O drama pode se concretizar a partir de março de 2018, se o governo não lançar novo edital de pesquisa. O que está em curso agora é a finalização de 18 projetos contemplados no edital 2013-2016, que envolvem 200 pesquisadores e 22 universidades.

Estão mais de um ano atrasados. Em nota, a assessoria de imprensa do Ministério da Ciência, Tecnologia, Inovações e Comunicações (MCTI) respondeu ao Valor dizendo que "devido ao contingenciamento no orçamento do Ministério, ainda não há previsão para o novo edital."

Sem recursos, os cientistas correm o risco de não terem como concretizar projetos na região em 2018. "Está tudo atrasado", diz Simões. "Vivemos uma fase de penúria como nunca vi igual", segue.

Ele coordena o Instituto Nacional de Ciência e tecnologia (INCt) da Criosfera, programa ligado ao CNPq e que administra 80% da atividade científica ligada ao Programa Antártico Brasileiro, o ProAntar.

Uma ação emergencial salvou do caos o cenário de 2017 das pesquisas antárticas.

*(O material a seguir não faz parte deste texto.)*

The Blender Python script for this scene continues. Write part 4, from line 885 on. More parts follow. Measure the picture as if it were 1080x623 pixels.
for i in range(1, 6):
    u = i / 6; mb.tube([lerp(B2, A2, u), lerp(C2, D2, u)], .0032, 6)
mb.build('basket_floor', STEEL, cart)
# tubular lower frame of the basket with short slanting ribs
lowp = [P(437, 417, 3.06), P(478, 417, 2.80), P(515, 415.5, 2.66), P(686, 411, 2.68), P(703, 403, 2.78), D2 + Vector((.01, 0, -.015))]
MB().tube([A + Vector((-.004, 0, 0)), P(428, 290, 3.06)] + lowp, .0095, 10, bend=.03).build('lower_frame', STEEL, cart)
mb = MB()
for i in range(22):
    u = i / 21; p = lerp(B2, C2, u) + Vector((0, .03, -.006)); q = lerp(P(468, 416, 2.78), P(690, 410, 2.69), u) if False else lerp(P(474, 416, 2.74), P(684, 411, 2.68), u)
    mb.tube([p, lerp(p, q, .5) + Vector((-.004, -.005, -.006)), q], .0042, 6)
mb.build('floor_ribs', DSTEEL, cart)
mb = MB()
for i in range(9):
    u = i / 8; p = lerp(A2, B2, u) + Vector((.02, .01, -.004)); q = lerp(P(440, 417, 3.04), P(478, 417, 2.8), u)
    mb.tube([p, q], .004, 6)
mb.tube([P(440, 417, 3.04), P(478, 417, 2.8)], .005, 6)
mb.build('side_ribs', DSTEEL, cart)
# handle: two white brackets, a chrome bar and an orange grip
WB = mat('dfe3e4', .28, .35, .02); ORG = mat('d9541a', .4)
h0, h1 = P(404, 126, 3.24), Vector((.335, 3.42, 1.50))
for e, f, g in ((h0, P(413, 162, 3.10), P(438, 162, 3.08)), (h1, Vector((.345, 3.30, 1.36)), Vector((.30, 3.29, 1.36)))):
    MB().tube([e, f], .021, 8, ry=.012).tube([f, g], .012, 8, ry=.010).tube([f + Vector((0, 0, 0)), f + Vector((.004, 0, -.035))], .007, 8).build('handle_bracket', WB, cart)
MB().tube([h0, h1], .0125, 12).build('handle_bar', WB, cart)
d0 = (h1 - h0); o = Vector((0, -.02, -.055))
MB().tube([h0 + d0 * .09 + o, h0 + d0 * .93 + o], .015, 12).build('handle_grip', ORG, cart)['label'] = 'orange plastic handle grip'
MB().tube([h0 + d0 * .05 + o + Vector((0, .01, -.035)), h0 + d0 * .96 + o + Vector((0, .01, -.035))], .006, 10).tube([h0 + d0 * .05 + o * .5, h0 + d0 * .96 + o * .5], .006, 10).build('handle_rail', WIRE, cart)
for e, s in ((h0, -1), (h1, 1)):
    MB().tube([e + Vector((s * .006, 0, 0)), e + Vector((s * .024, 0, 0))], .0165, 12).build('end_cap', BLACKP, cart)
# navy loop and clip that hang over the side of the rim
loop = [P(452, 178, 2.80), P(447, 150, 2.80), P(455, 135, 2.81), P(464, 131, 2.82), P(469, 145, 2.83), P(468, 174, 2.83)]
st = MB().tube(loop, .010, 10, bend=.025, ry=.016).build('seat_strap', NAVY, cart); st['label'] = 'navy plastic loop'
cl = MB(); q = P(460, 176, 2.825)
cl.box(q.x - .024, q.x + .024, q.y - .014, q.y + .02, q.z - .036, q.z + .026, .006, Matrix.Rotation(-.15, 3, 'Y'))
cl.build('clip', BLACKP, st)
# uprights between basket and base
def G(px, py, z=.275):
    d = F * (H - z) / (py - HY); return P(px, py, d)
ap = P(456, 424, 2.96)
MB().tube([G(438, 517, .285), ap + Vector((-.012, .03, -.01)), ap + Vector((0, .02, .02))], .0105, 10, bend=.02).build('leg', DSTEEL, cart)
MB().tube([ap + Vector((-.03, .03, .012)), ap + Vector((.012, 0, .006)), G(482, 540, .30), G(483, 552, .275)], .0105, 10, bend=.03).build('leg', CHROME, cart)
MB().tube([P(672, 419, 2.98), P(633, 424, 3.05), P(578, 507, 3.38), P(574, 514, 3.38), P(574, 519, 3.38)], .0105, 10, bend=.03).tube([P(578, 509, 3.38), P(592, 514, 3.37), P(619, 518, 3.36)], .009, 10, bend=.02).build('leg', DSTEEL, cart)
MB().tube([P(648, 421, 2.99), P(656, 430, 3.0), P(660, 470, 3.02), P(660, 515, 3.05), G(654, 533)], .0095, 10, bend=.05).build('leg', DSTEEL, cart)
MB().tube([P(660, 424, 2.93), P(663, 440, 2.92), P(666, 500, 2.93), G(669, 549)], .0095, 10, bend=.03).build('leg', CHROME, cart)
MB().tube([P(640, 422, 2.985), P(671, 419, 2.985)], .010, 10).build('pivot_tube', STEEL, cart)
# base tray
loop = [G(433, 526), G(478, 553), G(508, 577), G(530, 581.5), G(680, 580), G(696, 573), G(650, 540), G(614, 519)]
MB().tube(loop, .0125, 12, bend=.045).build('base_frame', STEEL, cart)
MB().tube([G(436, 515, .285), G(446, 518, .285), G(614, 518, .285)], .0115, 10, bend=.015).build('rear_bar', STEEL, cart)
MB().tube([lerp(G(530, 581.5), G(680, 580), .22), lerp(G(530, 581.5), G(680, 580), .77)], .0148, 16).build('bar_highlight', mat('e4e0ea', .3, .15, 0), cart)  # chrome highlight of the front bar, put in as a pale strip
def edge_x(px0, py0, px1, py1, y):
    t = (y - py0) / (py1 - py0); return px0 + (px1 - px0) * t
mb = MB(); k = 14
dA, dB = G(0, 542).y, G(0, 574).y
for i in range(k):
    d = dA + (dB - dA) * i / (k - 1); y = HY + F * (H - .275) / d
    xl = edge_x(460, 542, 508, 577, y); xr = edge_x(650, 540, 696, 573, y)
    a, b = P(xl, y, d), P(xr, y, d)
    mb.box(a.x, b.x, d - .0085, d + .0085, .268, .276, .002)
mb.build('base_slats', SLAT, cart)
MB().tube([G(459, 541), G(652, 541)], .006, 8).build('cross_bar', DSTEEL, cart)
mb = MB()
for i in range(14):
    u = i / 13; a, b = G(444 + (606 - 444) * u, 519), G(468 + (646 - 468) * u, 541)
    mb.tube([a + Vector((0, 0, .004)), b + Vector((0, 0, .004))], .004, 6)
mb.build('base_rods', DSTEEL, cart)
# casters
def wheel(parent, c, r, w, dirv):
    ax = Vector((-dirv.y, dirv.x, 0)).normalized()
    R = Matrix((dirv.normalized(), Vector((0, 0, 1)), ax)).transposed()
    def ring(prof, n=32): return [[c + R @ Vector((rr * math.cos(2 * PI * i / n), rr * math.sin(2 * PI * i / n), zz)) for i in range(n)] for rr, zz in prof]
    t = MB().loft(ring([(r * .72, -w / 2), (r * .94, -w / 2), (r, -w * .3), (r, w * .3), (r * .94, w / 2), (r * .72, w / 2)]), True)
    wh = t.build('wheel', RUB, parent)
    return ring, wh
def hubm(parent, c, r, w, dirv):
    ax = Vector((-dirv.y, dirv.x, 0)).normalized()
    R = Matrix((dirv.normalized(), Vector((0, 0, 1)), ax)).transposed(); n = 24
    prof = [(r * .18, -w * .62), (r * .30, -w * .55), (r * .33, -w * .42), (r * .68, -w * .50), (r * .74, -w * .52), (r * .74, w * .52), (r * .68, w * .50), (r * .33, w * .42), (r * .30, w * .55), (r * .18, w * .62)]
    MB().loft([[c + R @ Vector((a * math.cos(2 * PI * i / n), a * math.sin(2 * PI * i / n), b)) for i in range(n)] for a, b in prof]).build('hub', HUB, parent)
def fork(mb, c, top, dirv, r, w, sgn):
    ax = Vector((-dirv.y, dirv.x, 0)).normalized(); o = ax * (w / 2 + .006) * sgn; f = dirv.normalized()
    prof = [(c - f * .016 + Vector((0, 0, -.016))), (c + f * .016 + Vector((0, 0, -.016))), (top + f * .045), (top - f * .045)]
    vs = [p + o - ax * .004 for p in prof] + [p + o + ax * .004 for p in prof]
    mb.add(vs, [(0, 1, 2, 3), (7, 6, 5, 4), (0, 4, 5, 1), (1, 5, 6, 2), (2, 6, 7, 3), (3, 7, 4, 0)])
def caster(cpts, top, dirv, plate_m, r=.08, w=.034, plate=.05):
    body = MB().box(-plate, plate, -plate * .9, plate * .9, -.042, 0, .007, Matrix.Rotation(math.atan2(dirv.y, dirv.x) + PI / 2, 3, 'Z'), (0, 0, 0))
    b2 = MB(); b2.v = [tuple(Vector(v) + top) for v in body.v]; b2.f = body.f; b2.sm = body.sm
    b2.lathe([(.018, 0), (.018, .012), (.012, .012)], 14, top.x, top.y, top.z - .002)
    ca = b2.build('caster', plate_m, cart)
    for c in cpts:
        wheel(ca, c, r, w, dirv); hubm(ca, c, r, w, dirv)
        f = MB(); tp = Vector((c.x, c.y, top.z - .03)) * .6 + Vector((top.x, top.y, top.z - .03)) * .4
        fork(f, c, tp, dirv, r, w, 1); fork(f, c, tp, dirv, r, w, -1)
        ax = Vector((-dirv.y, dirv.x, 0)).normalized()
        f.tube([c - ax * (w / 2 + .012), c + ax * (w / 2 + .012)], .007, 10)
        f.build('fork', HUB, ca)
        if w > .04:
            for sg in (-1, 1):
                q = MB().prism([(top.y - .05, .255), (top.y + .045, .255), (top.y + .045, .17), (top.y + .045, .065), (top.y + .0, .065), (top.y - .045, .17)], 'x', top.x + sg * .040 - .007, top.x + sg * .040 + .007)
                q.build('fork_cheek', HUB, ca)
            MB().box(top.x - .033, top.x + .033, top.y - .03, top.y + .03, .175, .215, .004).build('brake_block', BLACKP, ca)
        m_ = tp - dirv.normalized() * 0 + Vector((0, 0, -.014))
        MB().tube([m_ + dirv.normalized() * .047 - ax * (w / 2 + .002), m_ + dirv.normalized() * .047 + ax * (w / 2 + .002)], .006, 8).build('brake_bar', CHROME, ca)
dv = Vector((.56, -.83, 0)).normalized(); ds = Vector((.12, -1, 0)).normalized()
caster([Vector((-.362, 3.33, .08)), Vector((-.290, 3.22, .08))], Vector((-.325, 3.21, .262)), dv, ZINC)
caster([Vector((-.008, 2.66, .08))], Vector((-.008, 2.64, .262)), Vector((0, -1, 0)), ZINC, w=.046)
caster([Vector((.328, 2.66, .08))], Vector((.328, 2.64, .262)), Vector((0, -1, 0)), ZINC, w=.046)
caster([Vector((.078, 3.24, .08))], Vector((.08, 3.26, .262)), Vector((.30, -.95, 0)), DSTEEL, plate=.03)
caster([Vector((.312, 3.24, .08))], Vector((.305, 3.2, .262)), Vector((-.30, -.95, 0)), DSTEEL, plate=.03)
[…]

O MCTIC e o CNPq garantiram a participação dos cientistas na próxima operação antártica, que inicia em outubro.

Prometeram a liberação de R$ 1,5 milhão para passagens aéreas e alguns equipamentos. Sem esses recursos, os pesquisadores não podem concluir os projetos, muitos em cooperação com cientistas de outros países.

A participação científica na operação antártica do verão 2017-2018 esteve ameaçada. Sem a verba, os pesquisadores não teriam como ir à Antártida em outubro. Seria a primeira vez que isso aconteceria em 34 anos.

A liberação de R$ 1,5 milhão garantirá "empurrar a parte científica do ProAntar até março". Esta é a boa notícia. "Mas depois de março não tem mais dinheiro", segue Simões. Desde 2013 não sai novo edital de pesquisa. "Estamos vivendo na inércia", diz.

O edital anterior tinha R$ 14 milhões divididos em 18 projetos e prazo de três anos. "Mas como faltou dinheiro, irá durar cinco anos", diz ele. Em março, paradoxalmente, a Marinha espera inaugurar a nova Estação Antártica Comandante Ferraz, orçada em R$ 300 milhões e construída pela chinesa Ceiec.

Terá 14 laboratórios ultramodernos. Ocorre que projetos científicos para a nova estação estão vinculados ao lançamento do novo edital. "Estudar a Antártida é tão importante para o sistema climático global como a Amazônia", lembra.

É preciso estudar o que acontece ali para melhorar a previsão do clima e os impactos da mudança climática no Brasil. Frentes frias antárticas podem alcançar o Acre. Entre os 18 projetos em curso há os vinculados ao Módulo Criosfera 1, a 2.500 km ao sul da estação brasileira.

Ali se detectam, por exemplo, se há subprodutos das queimadas amazônicas alcançando a Antártida, se há poluição de urânio vindo da Austrália ou por arsênico, com origem na mineração de cobre do Chile. Outro projeto monitora o buraco na camada de ozônio.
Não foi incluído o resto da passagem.